Macron : l’été de l’arbitraire
Plus d’un mois après sa défaite, le président se comporte toujours en maître du jeu. L’intermède est baroque et ouaté. Mais au cœur de la torpeur estivale, où est passée la démocratie ?
Au fond, c’est la belle vie… Emmanuel Macron a sans doute accusé le coup de sa défaite du 30 juin et du 7 juillet. Une majorité ratatinée, un groupe parlementaire peau de chagrin, un gouvernement battu, une opinion hostile, une stratégie obscure, une manœuvre perdante, etc. Et pourtant, quelle sérénité ! Le paysage politique est un champ dévasté ou des demi-vainqueurs – qui sont aussi des demi-perdants – s’agitent sans grandes conséquences, face à un gouvernement de démissionnaires en chômage technique et un Parlement en vacances. Mais au milieu de cet État en sommeil, une seule institution reste active, l’Élysée et sa succursale de Brégançon. Magie de la Vème République…
Protégé par ses palais de marbre, hiératiques douillets, et par une constitution de la même pierre, le président agit à sa guise, sans rendre de comptes à personne, en tout arbitraire, délivré d’une opinion fascinée par des Jeux Olympiques de rêve, libéré d’un Parlement dispersé, abrité d’une opposition qui boxe dans le vide, paresseusement installé dans un calendrier élastique à souhait. Les derniers jours de Pompéi ? Plutôt les délices de Capoue.
C’est peut-être le secret de ce long interlude, qu’un chef d’État voué pour l’essentiel aux fastes officiels prend un malin plaisir à étirer indéfiniment. Nommer un Premier ministre ? Hola ! Rien ne presse. Prolongeons ce délicieux instant où le pouvoir concentré entre les mains d’un seul homme peut s’ébaudir sans contrainte ni obstacle.
L’exécutif est censé « expédier les affaires courantes ». Faribole ! Sans que rien ne s’y oppose, il a par exemple renversé le cours de la diplomatie de la France au Maghreb en choisissant le Maroc contre l’Algérie dans l’épineux contentieux qui les oppose sur le Sahara occidental, ce qui sort manifestement du champ des « affaires courantes ». Il a aussi laissé son Premier ministre avancer un projet de loi « pour septembre », qui réforme la législation sur la délinquance des mineurs et se propose de restreindre radicalement « l’excuse de minorité » en vigueur depuis 1945, réforme importante dans ce secteur de la justice. « Affaire courante » ? Pour l’instant les constitutionalistes sont en congé. Ils diront peut-être un jour si ces mesures ressortissent ou non de l’excès de pouvoir.

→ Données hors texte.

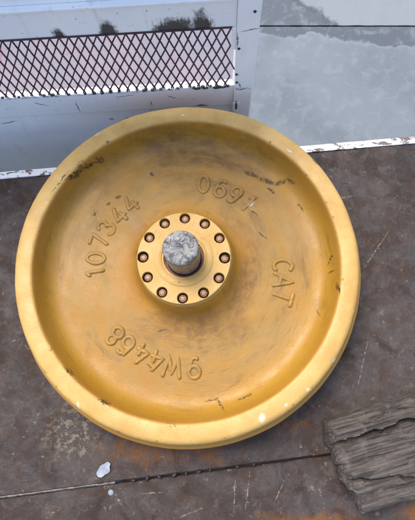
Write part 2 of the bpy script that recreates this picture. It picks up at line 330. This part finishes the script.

Au fond, pourquoi rompre le charme ? La France n’a pas de majorité, obéit à un gouvernement de zombies incontrôlés et ne sait pas où elle va : pas grave, le président veille. Il pourrait même innover vraiment. Continuer de jouer les sphinx, réunir le Parlement non en septembre mais à Noël, compliquer à loisir le jeu des prétendants à Matignon en faisant courir toutes sortes de rumeurs sur les impétrants secrètement pressentis, ce qui amuse la galerie, reconduire le budget de 2024 en 2025, comme il en a, paraît-il, le droit, promulguer non des lois mais des édits, etc. Bref, régner selon son bon plaisir. On plaisante à peine.
Un mois après sa défaite, Emmanuel Macron se comporte en vainqueur, feignant de considérer qu’il reste le seul maître d’un jeu qu’il a volontairement paralysé. Cet intermède baroque nous rapproche d’un film de politique-fiction en forme de « feel good movie ». Mais il nous éloigne radicalement des règles de la démocratie.